Our relationship isn’t based on averages, it’s based on recent events, and so one of the obstacles we have is that we are moving into a conflict filled time, where people are going to do terrible things to each other, and when they do, it builds up a history which is impossible to overcome. We were talking about Yugoslavia, the Croats and the Serbs were killing each other in the 1800s, and then Tito came in and for years they intermarried, they lived peacefully, and then he went away and rather quickly it went back. So that’s a problem for us, its the way our psychology works, you could do 100 nice things for me but if you do one bad thing I’ll focus on the bad thing, and that’s going to happen, people are going to do bad things to each other.
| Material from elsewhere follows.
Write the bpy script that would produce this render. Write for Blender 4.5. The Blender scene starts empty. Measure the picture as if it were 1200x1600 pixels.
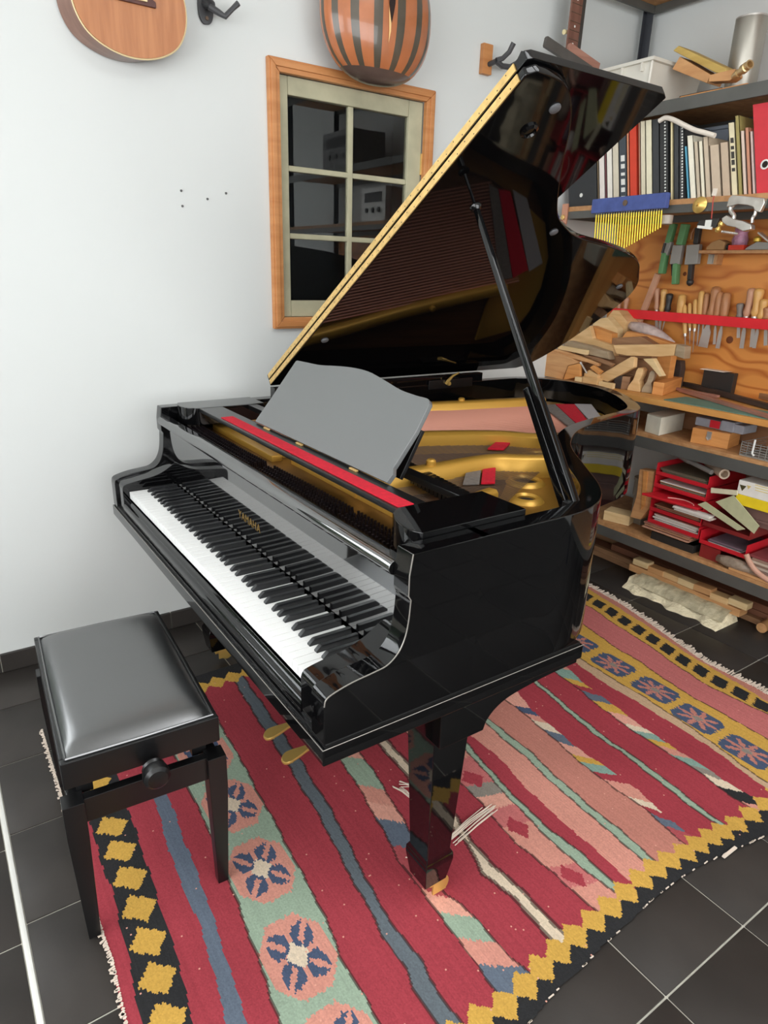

An attribute of the issue is that there are time delays. The reason collapse occurs is because of long delays. In the case of oil, we built all these oil fired powerplants. They’re going to be there for the next 40 or 50 years. You can’t just suddenly tomorrow turn them into photovoltaic or windmill installations, they’re all planned. This drastically reduces your capacity to respond. Other things too, such as cultural differences.
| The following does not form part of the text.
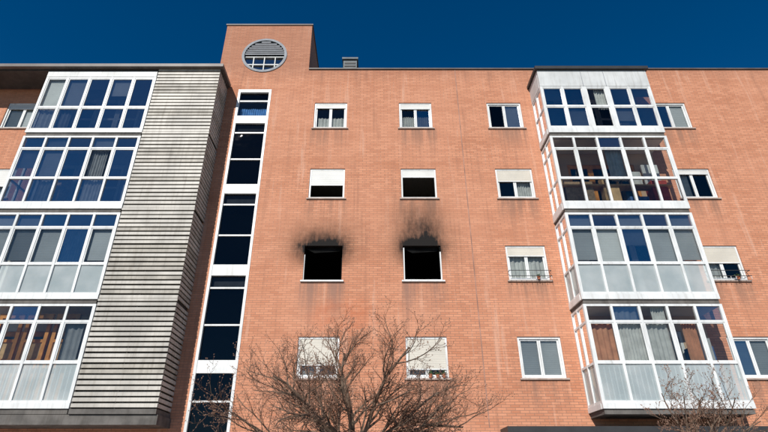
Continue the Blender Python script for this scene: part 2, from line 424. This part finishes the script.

I don’t want to harp on this, but when you have a lot of Americans thinking, really, that God is going to come down and save them… you know, I joke about it and you smile, but when they get up in the morning they just know, that’s reality for them! Most Americans have never been out of the country, and certainly most don’t speak another foreign language.
So you get into these incredibly arrogant, like George Bush, he just … let’s suppose he’s smart, I mean I don’t really know so much, he’s not really smart but let’s say relatively smart, he just does not understand the way things work! He accepted theories as to what would happen if we sent the military into Iraq which were falsified by 2000 years of history, but he doesn’t notice history! So you have ignorance and egocentrism. It’s like that guy (at the end of Dennis’s ASPO talk) who stood up and said “why don’t they understand?